People will be able to make charts and draw pictures from the tables, and “you’ll be able to see a picture of what those numbers are about,” said Ms. Bell.

The second project will let people go online to request government information and then track the progress of their request through the government bureaucracy. The system will collect information on the number of requests filed and the time it takes to receive replies.

“Publishing the information makes government behave differently when they know that there’s going to be somebody looking at it,” she said.

On the VisibleGovernment.ca Advisory Board are experts on human-computer interfaces, public relations and communications, online knowledge sharing, and community building. These include Mozilla Foundation’s executive director Mark Surman and Rob Collins, a former CIO of Cognos and recent chair of Ottawa’s Mayor’s Task Force on E-Government.

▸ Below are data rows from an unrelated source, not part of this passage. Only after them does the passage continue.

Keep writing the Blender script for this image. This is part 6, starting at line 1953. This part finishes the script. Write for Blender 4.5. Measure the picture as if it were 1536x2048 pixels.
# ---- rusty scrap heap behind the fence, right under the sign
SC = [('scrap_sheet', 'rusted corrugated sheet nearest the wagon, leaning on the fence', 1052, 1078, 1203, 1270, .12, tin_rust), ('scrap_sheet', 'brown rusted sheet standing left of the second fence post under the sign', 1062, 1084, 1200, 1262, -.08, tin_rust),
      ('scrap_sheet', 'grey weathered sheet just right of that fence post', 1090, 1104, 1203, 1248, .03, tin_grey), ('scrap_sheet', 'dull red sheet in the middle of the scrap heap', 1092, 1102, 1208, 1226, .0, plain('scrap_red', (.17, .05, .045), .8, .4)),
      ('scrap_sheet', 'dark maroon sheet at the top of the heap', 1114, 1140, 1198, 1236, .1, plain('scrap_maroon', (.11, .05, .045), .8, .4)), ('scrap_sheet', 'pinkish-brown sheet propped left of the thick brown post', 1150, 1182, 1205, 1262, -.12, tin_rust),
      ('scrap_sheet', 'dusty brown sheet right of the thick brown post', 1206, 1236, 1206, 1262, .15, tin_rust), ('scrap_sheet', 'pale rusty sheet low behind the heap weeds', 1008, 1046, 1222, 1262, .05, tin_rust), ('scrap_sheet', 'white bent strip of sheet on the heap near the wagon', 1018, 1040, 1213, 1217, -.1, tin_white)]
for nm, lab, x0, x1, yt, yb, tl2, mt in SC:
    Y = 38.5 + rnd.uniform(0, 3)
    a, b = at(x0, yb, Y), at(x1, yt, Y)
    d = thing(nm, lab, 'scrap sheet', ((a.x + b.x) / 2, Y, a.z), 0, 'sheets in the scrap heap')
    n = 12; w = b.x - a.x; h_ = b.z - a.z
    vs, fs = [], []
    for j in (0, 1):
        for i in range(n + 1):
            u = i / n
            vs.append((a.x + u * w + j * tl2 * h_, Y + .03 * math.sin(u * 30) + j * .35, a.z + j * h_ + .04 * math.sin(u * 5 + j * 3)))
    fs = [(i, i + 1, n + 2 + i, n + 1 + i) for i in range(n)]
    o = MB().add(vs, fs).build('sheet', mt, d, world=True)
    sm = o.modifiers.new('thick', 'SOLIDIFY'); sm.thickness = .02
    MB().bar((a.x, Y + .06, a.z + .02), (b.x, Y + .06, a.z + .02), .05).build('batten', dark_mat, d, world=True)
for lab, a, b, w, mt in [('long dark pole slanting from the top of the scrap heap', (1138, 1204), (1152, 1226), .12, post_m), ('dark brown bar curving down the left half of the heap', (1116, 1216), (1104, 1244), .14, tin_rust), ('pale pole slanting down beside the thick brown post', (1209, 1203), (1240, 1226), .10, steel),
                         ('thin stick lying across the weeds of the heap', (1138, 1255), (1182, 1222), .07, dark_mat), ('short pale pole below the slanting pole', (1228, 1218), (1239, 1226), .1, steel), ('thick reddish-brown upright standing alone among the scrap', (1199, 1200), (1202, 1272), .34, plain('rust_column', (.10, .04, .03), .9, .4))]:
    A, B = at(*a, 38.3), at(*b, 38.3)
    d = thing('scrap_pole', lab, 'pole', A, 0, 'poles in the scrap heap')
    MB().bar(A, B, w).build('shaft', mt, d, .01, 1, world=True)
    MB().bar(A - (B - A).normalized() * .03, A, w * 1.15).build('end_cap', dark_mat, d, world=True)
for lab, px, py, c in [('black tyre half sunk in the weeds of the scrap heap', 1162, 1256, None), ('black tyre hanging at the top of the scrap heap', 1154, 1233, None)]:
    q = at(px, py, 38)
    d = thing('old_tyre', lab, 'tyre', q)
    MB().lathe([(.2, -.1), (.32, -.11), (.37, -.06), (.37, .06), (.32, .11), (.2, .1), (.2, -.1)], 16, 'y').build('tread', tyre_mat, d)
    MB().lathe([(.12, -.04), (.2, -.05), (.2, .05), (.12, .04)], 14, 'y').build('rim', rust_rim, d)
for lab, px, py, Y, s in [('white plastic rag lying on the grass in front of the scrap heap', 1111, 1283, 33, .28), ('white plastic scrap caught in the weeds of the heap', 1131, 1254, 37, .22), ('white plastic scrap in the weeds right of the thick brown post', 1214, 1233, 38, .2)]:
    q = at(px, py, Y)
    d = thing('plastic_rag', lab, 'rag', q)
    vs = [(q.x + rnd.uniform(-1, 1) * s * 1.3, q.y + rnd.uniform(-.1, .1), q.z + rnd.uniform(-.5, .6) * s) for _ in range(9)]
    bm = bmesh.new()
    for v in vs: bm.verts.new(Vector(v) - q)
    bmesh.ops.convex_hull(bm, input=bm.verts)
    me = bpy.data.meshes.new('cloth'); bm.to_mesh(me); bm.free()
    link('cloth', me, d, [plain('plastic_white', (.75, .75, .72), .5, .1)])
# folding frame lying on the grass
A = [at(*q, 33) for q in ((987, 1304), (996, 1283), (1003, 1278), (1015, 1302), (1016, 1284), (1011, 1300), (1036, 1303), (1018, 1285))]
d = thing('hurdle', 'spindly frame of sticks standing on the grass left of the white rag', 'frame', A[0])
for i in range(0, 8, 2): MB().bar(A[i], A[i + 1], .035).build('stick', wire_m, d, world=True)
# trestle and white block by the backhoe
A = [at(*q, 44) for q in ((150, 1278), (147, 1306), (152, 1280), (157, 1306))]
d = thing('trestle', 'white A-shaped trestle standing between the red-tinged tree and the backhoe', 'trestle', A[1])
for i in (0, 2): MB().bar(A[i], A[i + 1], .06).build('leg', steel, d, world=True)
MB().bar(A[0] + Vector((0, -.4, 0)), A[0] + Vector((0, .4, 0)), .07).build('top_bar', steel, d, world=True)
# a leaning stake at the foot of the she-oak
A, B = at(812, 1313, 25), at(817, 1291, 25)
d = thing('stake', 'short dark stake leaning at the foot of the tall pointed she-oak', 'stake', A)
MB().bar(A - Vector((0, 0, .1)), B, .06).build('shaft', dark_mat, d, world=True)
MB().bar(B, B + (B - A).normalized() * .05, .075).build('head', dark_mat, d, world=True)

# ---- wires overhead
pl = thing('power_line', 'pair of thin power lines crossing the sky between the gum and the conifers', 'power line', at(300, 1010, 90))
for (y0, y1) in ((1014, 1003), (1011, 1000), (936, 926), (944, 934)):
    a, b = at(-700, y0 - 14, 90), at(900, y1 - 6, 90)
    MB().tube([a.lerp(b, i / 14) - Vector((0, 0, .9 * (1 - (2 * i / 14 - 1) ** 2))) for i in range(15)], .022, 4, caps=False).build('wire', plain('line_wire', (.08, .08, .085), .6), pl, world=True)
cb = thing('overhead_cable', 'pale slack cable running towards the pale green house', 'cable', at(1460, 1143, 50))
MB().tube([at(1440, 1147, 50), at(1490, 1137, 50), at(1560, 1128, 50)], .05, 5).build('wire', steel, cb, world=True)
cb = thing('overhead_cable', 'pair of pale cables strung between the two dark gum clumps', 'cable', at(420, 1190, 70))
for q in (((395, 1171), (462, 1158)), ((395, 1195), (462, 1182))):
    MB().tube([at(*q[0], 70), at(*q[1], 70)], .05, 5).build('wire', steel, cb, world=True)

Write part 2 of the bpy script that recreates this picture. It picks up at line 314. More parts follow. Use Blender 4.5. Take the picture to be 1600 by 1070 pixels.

‘Accountability Information System’ Needed

If the latest Leger Marketing survey is anything to go by, there is indeed a lot of room for improving public confidence in Canada’s civil servants and politicians.

Leger Marketing’s 2008 “profession barometer,” an annual survey of the most-trusted occupations in Canada, shows that “high public servants” have the trust of only 35 per cent of Canadians, down from 50 per cent over the previous two years.

Politicians fared even lower at 8 per cent, only 3 percentage points higher than used car salespeople, and down from 15 per cent in 2007.

Meanwhile, the Federal Accountability Act brought forward by the Conservative government in 2006 has faced a host of criticism for having loopholes and flaws.

“That program might be really good for providing a base for exposing information, but that last step hasn’t been crossed yet. To people on the outside the government is still a black box, so an accountability information system might just be a really good way to start to open it up,” said Ms. Bell.